Over the following three thousand years, a succession of tribes and cultures called our island home. Many were deeply religious, including the Arawak people whose belief was based on the sun and moon and two sacred caverns, from where they believed all mankind originated. These caves — Big Springs at Island Harbour and The Fountain at Shoal Bay — remain to this day. The Fountain is the Eastern Caribbean’s most intact ceremonial site of this period. It features petrogylphs, offering bowls and a stalagmite carved in the likeness of Jocahu, their Supreme Deity.
In 1650, English settlers arrived and colonized Anguilla. They established plantations where corn and tobacco were grown. For six years they were alone on the island until Indians from a neighboring island came and destroyed their settlement.

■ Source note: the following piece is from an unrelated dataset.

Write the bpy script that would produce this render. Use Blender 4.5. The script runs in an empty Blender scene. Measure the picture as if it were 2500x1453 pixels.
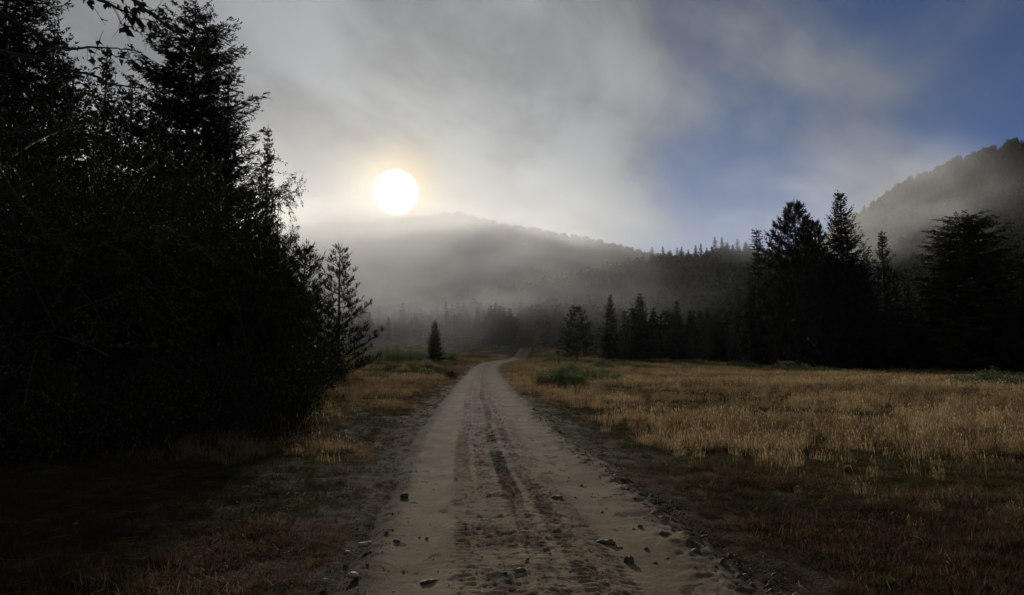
import bpy, math, random
import numpy as np
from mathutils import Vector

S = bpy.context.scene
COL = S.collection
R = math.radians

# ------------------------------------------------------------------ camera
F = 1815.0; CX = 1250.0; CY = 726.5; EYE = 1.6
PITCH = math.atan((868.0 - CY) / F)
cam_d = bpy.data.cameras.new('camera'); cam = bpy.data.objects.new('camera', cam_d); COL.objects.link(cam)
cam_d.sensor_width = 36.0; cam_d.lens = 36.0 * F / 2500.0
cam_d.clip_start = 0.05; cam_d.clip_end = 6000
cam.location = (0, 0, EYE); cam.rotation_euler = (math.pi / 2 + PITCH, 0, 0)
S.camera = cam

def ray(px, py):
    a = (px - CX) / F; b = (CY - py) / F
    return np.array([a, math.cos(PITCH) - b * math.sin(PITCH), math.sin(PITCH) + b * math.cos(PITCH)])
def at(px, py, Y):
    d = ray(px, py); return d * (Y / d[1]) + np.array([0, 0, EYE])
def unit(v): return v / np.linalg.norm(v)

SUN = unit(ray(966, 470))
SUN_EL = math.asin(SUN[2]); SUN_AZ = math.atan2(SUN[0], SUN[1])

# ------------------------------------------------------------------ sun lamp, exposure
sd = bpy.data.lights.new('sun', 'SUN'); so = bpy.data.objects.new('sun', sd); COL.objects.link(so)
sd.energy = 5.0; sd.angle = R(1.2); sd.color = (1.0, 0.93, 0.81)
so.rotation_euler = Vector(SUN).to_track_quat('Z', 'Y').to_euler()
S.view_settings.view_transform = 'Standard'; S.view_settings.look = 'None'
S.view_settings.gamma = 1.0; S.view_settings.exposure = 0.42; S.view_settings.use_curve_mapping = False
S.render.engine = 'CYCLES'
cy = S.cycles
cy.use_denoising = True
try: cy.denoiser = 'OPENIMAGEDENOISE'
except Exception: pass
cy.max_bounces = 4; cy.diffuse_bounces = 2; cy.glossy_bounces = 1; cy.transmission_bounces = 2
cy.transparent_max_bounces = 8; cy.volume_bounces = 1
cy.use_adaptive_sampling = True; cy.adaptive_threshold = 0.02
cy.volume_step_rate = 1.0; cy.volume_max_steps = 64
cy.sample_clamp_indirect = 4.0

# ------------------------------------------------------------------ node helpers
def N(nt, typ, **kw):
    n = nt.nodes.new(typ)
    for k, v in kw.items():
        if k.startswith('i_'):
            n.inputs[k[2:].replace('_', ' ')].default_value = v
        else: setattr(n, k, v)
    return n
def math_(nt, op, a, b=None, c=None, clamp=False):
    n = nt.nodes.new('ShaderNodeMath'); n.operation = op; n.use_clamp = clamp
    for i, v in enumerate((a, b, c)):
        if v is None: continue
        if isinstance(v, (int, float)): n.inputs[i].default_value = v
        else: nt.links.new(v, n.inputs[i])
    return n.outputs[0]
def dotv(nt, vec, v):
    n = nt.nodes.new('ShaderNodeVectorMath'); n.operation = 'DOT_PRODUCT'
    nt.links.new(vec, n.inputs[0]); n.inputs[1].default_value = tuple(float(q) for q in v)
    return n.outputs['Value']
def mapr(nt, x, a, b, c, d, smooth=True):
    n = nt.nodes.new('ShaderNodeMapRange'); n.interpolation_type = 'SMOOTHSTEP' if smooth else 'LINEAR'
    nt.links.new(x, n.inputs['Value'])
    for k, v in zip(('From Min', 'From Max', 'To Min', 'To Max'), (a, b, c, d)): n.inputs[k].default_value = v
    return n.outputs['Result']
def noise(nt, vec, scale, detail=3.0, rough=0.5, dist=0.0):
    n = nt.nodes.new('ShaderNodeTexNoise')
    n.inputs['Scale'].default_value = scale; n.inputs['Detail'].default_value = detail
    n.inputs['Roughness'].default_value = rough; n.inputs['Distortion'].default_value = dist
    if vec is not None: nt.links.new(vec, n.inputs['Vector'])
    return n.outputs['Fac']
def mapping(nt, vec, scale=(1, 1, 1), rot=(0, 0, 0), loc=(0, 0, 0)):
    n = nt.nodes.new('ShaderNodeMapping'); nt.links.new(vec, n.inputs['Vector'])
    n.inputs['Scale'].default_value = scale; n.inputs['Rotation'].default_value = rot; n.inputs['Location'].default_value = loc
    return n.outputs[0]
def mixc(nt, fac, a, b):
    n = nt.nodes.new('ShaderNodeMix'); n.data_type = 'RGBA'
    if isinstance(fac, (int, float)): n.inputs[0].default_value = fac
    else: nt.links.new(fac, n.inputs[0])
    for s, v in ((n.inputs[6], a), (n.inputs[7], b)):
        if isinstance(v, tuple): s.default_value = (*v, 1) if len(v) == 3 else v
        else: nt.links.new(v, s)
    return n.outputs[2]

# ------------------------------------------------------------------ world: sky with morning cloud
W = bpy.data.worlds.new('World'); S.world = W; W.use_nodes = True
nt = W.node_tree; nt.nodes.clear()
out = N(nt, 'ShaderNodeOutputWorld')
sky = N(nt, 'ShaderNodeTexSky', sky_type='NISHITA', sun_disc=False)
sky.sun_elevation = SUN_EL; sky.sun_rotation = SUN_AZ
sky.air_density = 0.5; sky.dust_density = 0.05; sky.ozone_density = 4.5; sky.altitude = 1800
bg_sky = N(nt, 'ShaderNodeBackground'); bg_sky.inputs['Strength'].default_value = 0.05
nt.links.new(sky.outputs[0], bg_sky.inputs['Color'])
tc = N(nt, 'ShaderNodeTexCoord').outputs['Generated']
cs = dotv(nt, tc, SUN)                       # cosine of the angle to the sun
csp = math_(nt, 'MAXIMUM', cs, 0.0)
# cloud cover
m1 = mapping(nt, mapping(nt, tc, rot=(0, R(-32), 0)), scale=(1.0, 1.0, 1.45), loc=(1.3, 2.2, 0.4))
n1 = noise(nt, m1, 3.6, 5.0, 0.5, 0.5)
m2 = mapping(nt, mapping(nt, tc, rot=(0, R(-35), 0)), scale=(1.0, 1.0, 1.3), loc=(7.3, 2.4, 0.2))
n2 = noise(nt, m2, 7.5, 5.0, 0.52, 0.4)
b1 = mapr(nt, dotv(nt, tc, unit(ray(2950, 20))), 0.90, 0.990, 0.0, 1.0)
b2 = mapr(nt, dotv(nt, tc, unit(ray(1700, 580))), 0.965, 0.9990, 0.0, 1.0)
b3 = mapr(nt, dotv(nt, tc, unit(ray(1950, -60))), 0.980, 0.9995, 0.0, 1.0)
cov = math_(nt, 'MULTIPLY_ADD', math_(nt, 'SUBTRACT', n1, 0.5), 2.2, 1.0)
cov = math_(nt, 'MULTIPLY_ADD', math_(nt, 'SUBTRACT', n2, 0.5), 0.5, cov)
cov = math_(nt, 'MULTIPLY_ADD', b1, -0.84, cov)
cov = math_(nt, 'MULTIPLY_ADD', b2, -0.60, cov)
cov = math_(nt, 'MULTIPLY_ADD', b3, -0.25, cov)
cov = math_(nt, 'MULTIPLY_ADD', mapr(nt, csp, 0.90, 0.99, 0, 1), 0.6, cov)
cov = mapr(nt, cov, 0.0, 1.2, 0.09, 0.97)
# cloud brightness: lit through from the sun side
p8 = math_(nt, 'POWER', csp, 9.0); p60 = math_(nt, 'POWER', csp, 90.0); p400 = math_(nt, 'POWER', csp, 900.0)
br = math_(nt, 'MULTIPLY_ADD', p8, 0.175, 0.105)
tex = mapr(nt, math_(nt, 'MULTIPLY_ADD', n2, 0.35, math_(nt, 'MULTIPLY', n1, 0.65)), 0.36, 0.64, 0.70, 1.22)
br = math_(nt, 'MULTIPLY', br, tex)
cb = N(nt, 'ShaderNodeVectorMath', operation='SCALE'); cb.inputs[0].default_value = (0.94, 0.99, 1.03); nt.links.new(br, cb.inputs['Scale'])
g1 = N(nt, 'ShaderNodeVectorMath', operation='SCALE'); g1.inputs[0].default_value = (0.075, 0.055, 0.022); nt.links.new(p60, g1.inputs['Scale'])
g2 = N(nt, 'ShaderNodeVectorMath', operation='SCALE'); g2.inputs[0].default_value = (0.50, 0.30, 0.07); nt.links.new(p400, g2.inputs['Scale'])
disc = mapr(nt, cs, math.cos(R(1.78)), math.cos(R(0.95)), 0.0, 1.0)
g3 = N(nt, 'ShaderNodeVectorMath', operation='SCALE'); g3.inputs[0].default_value = (16, 14.5, 11.5); nt.links.new(disc, g3.inputs['Scale'])
def vadd(a, b):
    n = N(nt, 'ShaderNodeVectorMath', operation='ADD'); nt.links.new(a, n.inputs[0]); nt.links.new(b, n.inputs[1]); return n.outputs[0]
cc = vadd(vadd(vadd(cb.outputs[0], g1.outputs[0]), g2.outputs[0]), g3.outputs[0])
bg_cl = N(nt, 'ShaderNodeBackground'); nt.links.new(cc, bg_cl.inputs['Color']); bg_cl.inputs['Strength'].default_value = 1.0
mx = N(nt, 'ShaderNodeMixShader'); nt.links.new(cov, mx.inputs[0]); nt.links.new(bg_sky.outputs[0], mx.inputs[1]); nt.links.new(bg_cl.outputs[0], mx.inputs[2])
nt.links.new(mx.outputs[0], out.inputs['Surface'])

# ------------------------------------------------------------------ numpy noise
def _h(ix, iy, s):
    n = (ix.astype(np.int64) * 374761393 + iy.astype(np.int64) * 668265263 + s * 1442695041) & 0x7fffffff
    n = ((n ^ (n >> 13)) * 1274126177) & 0x7fffffff
    return ((n ^ (n >> 16)) & 0xffff) / 65535.0
def vnoise(x, y, s=0):
    x = np.asarray(x, float); y = np.asarray(y, float)
    ix = np.floor(x); iy = np.floor(y); fx = x - ix; fy = y - iy
    fx = fx * fx * (3 - 2 * fx); fy = fy * fy * (3 - 2 * fy)
    a = _h(ix, iy, s); b = _h(ix + 1, iy, s); c = _h(ix, iy + 1, s); d = _h(ix + 1, iy + 1, s)
    return (a * (1 - fx) + b * fx) * (1 - fy) + (c * (1 - fx) + d * fx) * fy
def fbm(x, y, o=4, s=0):
    v = 0; a = 0.5; t = 0
    for i in range(o):
        v = v + a * vnoise(x * 2 ** i + 17.3 * i, y * 2 ** i - 9.1 * i, s + i); t += a; a *= 0.5
    return v / t
def sst(a, b, x):
    t = np.clip((np.asarray(x, float) - a) / (b - a), 0, 1); return t * t * (3 - 2 * t)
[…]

The French temporarily overtook the island in 1666; however, it was returned to Britain the following year under the Treaty of Breda.
By the 1800s Anguilla was thriving as a plantation economy like most of the Caribbean. Rum, sugar, cotton, indigo, fustic and mahogany were its chief exports. Eroding soil and unreliable rainfall made conditions for farming unfavorable. As a result, the size and strength of these plantations dwindled, and fewer people were employed. Eventually these people established their independence through private proprietorships, or by becoming fisherman or sailors.
In 1958, St. Kitts, Nevis and Anguilla became part of the Federation of the West Indies. The Federation’s collapse in 1962 resulted in individual constitutions for most islands. St. Kitts, Nevis and Anguilla were made an associated statehood — a political decision that sparked the Anguilla Revolution, as Anguilla desired its independence from the state.
May 30, 1967 is celebrated today as Anguilla Day, which commemorates the repulsion of the Royal St. Kitts Police Force from the island. Britain intervened and a peacekeeping committee was established. Debates over Anguilla’s succession continued to be negotiated for another decade until December 19, 1980, when Anguilla became a separate Dependent Territory with some measure of autonomy in government.
People
The people of Anguilla are in part what make it such a magnificent place. Genuinely gentle and gracious, Anguillians take great pride in their island and pleasure in sharing it with visitors from around the world. Guests and natives almost always share friendly “hellos” as they encounter each other across our island, and it’s not long until many know each other by name.
The island itself is warm and welcoming, small and secluded. Anguilla is the most northerly of the Leeward Islands in the Lesser Antilles. Approximately 35 square miles, it is flat and low-lying, comprised of coral and limestone and covered mostly with rock, sparse scrub oak, few trees and some salt ponds. There is little arable land on Anguilla.
The island’s rich history is embodied in its culture and heritage. From the ancient Amerindian settlements through European colonization to its 1967 Revolution, these and other events are woven into the tapestry of Anguilla’s life and passed on with honor and pride from generation to generation.
English holidays such as the Queen’s Birthday, Whit Monday and others are celebrated, but English-speaking Anguilla maintains a unique balance of all our historic influences to create a truly individual island nation.